Part of me knew this was going to happen.

As a Canadian born of Lebanese parents, there is no such thing as asking for a corn dog without being told, “You know there’s pork in there right?”

Yeah, I know.

As much as I wanted to be angry at this person for assuming that I was Muslim solely based on my appearance, I knew this question was asked in good faith so I simply brushed it off.

But there’s another reason why I couldn’t be mad: I make assumptions based on people’s appearances all the time – everyone does.

And you know what? It’s completely normal to do so; it’s in our nature as human beings to subconsciously assume certain things about individuals based on their physical appearance depending on our own upbringing and experiences.

That being said, voicing these assumptions out loud can be insulting to others, even if there is no malicious intent.

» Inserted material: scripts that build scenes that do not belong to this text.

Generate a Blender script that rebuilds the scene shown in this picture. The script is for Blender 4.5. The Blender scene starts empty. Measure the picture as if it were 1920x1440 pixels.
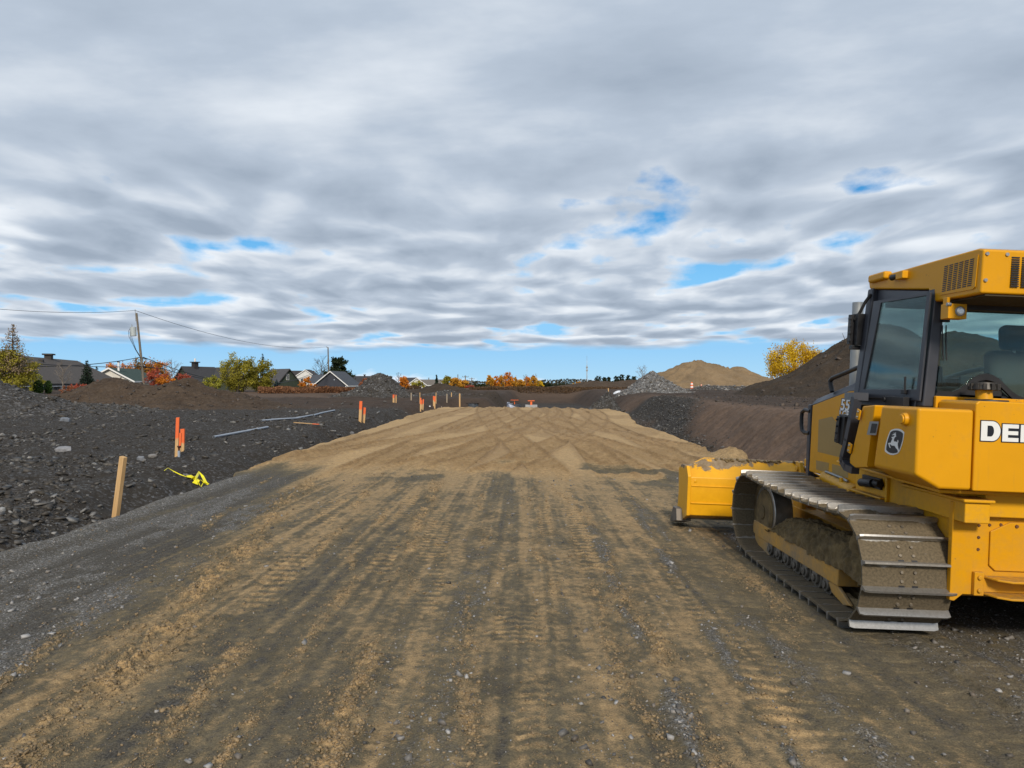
import bpy, bmesh, math, random
import numpy as np
from mathutils import Vector, Matrix, Euler
S = bpy.context.scene
C = S.collection
rnd = random.Random(11)
nrg = np.random.default_rng(5)
F, CH = 1330.0, 1.65                     # focal length in photo pixels, eye height in metres


def P(px, py, d):
    """world point seen at photo pixel (px, py) at depth d"""
    return Vector(((px - 960) / F * d, d, CH - (py - 720) / F * d))


# ---------------------------------------------------------------- noise (numpy)
def _h(ix, iy, s):
    n = (ix * 374761393 + iy * 668265263 + s * 1274126177) & 0xffffffff
    n = ((n ^ (n >> 13)) * 1274126177) & 0xffffffff
    n = ((n ^ (n >> 15)) * 2246822519) & 0xffffffff
    return ((n ^ (n >> 16)) & 0xffff) / 32767.5 - 1.0


def vn(x, y, s=0):
    x = np.asarray(x, float); y = np.asarray(y, float)
    ix = np.floor(x).astype(np.int64); iy = np.floor(y).astype(np.int64)
    fx = x - ix; fy = y - iy
    fx = fx * fx * fx * (fx * (fx * 6 - 15) + 10); fy = fy * fy * fy * (fy * (fy * 6 - 15) + 10)
    a = _h(ix, iy, s); b = _h(ix + 1, iy, s); c = _h(ix, iy + 1, s); d = _h(ix + 1, iy + 1, s)
    return (a + (b - a) * fx) * (1 - fy) + (c + (d - c) * fx) * fy


def fbm(x, y, o=4, s=0, g=.5, rot=True):
    t = 0; a = 1; n = 0
    x = np.asarray(x, float); y = np.asarray(y, float)
    for k in range(o):
        t = t + a * vn(x, y, s + k * 17); n += a; a *= g
        if rot: x, y = 1.6 * x + 1.2 * y + 3.1, -1.2 * x + 1.6 * y + 7.7
        else: x, y = 2.03 * x + 3.1, 2.03 * y + 7.7
    return t / n


def ss(a, b, x):
    t = np.clip((np.asarray(x, float) - a) / (b - a), 0, 1)
    return t * t * (3 - 2 * t)


# ---------------------------------------------------------------- materials
def new_mat(name):
    m = bpy.data.materials.new(name); m.use_nodes = True
    nt = m.node_tree
    return m, nt, nt.nodes['Principled BSDF']


def nd(nt, typ, ins=None, **props):
    n = nt.nodes.new(typ)
    for k, v in props.items(): setattr(n, k, v)
    for k, v in (ins or {}).items():
        if isinstance(v, bpy.types.NodeSocket): nt.links.new(v, n.inputs[k])
        else: n.inputs[k].default_value = v
    return n


def rgb(c): return (c[0], c[1], c[2], 1)


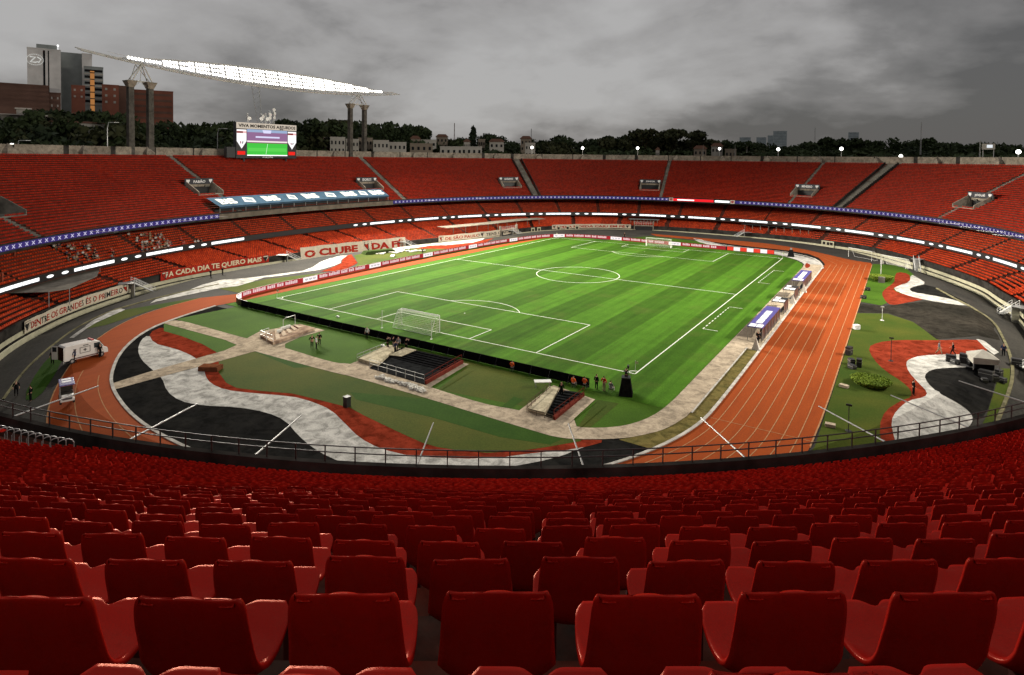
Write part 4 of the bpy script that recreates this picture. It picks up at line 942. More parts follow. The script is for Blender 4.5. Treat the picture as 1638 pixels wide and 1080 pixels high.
def banner(pA, pB, z0, z1, txt, bg, cols, label, off=-0.35, crests=(), th=0.62, tw=0.9, bold=0.02, tilt=0.0, letters=None):
    sA = W.near(*pA[:2])[0]; sB = W.near(*pB[:2])[0]          # A left, B right in the picture (B has smaller s)
    if sA < sB: sA += W.L
    root = empty('banner', (0, 0, 0), 0, label, 'banner', 'supporter banners on the lower tier')
    def fn(s, lift, z):
        f = (z - z0) / (z1 - z0); wob = 0.05 * math.sin(s * 1.9) + 0.03 * math.sin(s * 4.3)
        P, _ = W.at(s, off + wob - lift + tilt * f); return (P[0], P[1], z + 0.05 * math.sin(s * .8))
    b = MB(); n = max(8, int((sA - sB) / 0.35)); ss_ = np.linspace(sA, sB, n + 1)
    vs = [fn(s, 0, z) for z in np.linspace(z0, z1, 4) for s in ss_]
    b.add(vs, [(k * (n + 1) + i, k * (n + 1) + i + 1, (k + 1) * (n + 1) + i + 1, (k + 1) * (n + 1) + i) for k in range(3) for i in range(n)])
    b.build('cloth', bg, root, smooth=True)
    L = sA - sB; words = txt.split(' '); v, f = fit_text(txt, L * tw, (z1 - z0) * th, bold)
    # split lettering by word position so that single words can have their own colour
    sc = (sA + sB) / 2; tot = len(txt); lo_ = 0; mbs = {}
    for wi, wd in enumerate(words):
        pass
    m_ = MB(); xs = [p[0] for p in v]; W2 = L * tw
    def colr(x):
        u = x / W2 + .5
        for lim, c in cols:
            if u <= lim: return c
        return cols[-1][1]
    used = []
    for q in cols:
        if q[1] not in used: used.append(q[1])
    vs = [fn(sc - x, 0.04, (z0 + z1) / 2 + y) for x, y in v]; base = len(m_.v); m_.v += vs
    for q in f: m_.f.append(q); m_.m.append(used.index(colr(sum(v[i][0] for i in q) / len(q))))
    m_.build('lettering', used, root)
    if crests:
        c = MB()
        for u in crests: crest(c, fn, sc - (u - .5) * L, (z0 + z1) / 2, (z1 - z0) * .75, (z1 - z0) * .8, 0, 1, 2)
        for i in range(len(c.v)): pass
        o = c.build('crest', [sred, sw, sblk], root)
        # lift the crest in front of the cloth
        for vtx in o.data.vertices:
            s_, o_ = W.near(vtx.co.x, vtx.co.y); _, N_ = W.at(s_, 0.0); vtx.co.x -= N_[0] * .05; vtx.co.y -= N_[1] * .05
    return root
def wallpt(px, py, z): return atz(px, py, z)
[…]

Now more than ever, passing judgement based on someone’s appearance – especially race – is a surefire way to make a conversation very awkward, very fast. As a multicultural city in a country that prides itself in its acceptance of others, we should expect someone who has a different ethnic background to be “Canadian” and not fit certain stereotypes that the outward appearance might suggest.

Thankfully, there is a way to rise above this natural need to classify people. Although there is no real way to stop these thought processes, it is possible for us to analyze our assumptions before acting on them.

To be able to take a step back and ask ourselves, “Could that question make this person uncomfortable?” or, “I’m curious, but do I really need to know if this person speaks Mandarin?” can make a big difference.

The point I’m trying to make here is that everyone just wants to be treated the same. If you need to know something about a person’s cultural background, they will most likely tell you.

If there’s any doubt left in your mind, just remember this wise old saying: don’t assume, ’cause you might make an ass out of u and me.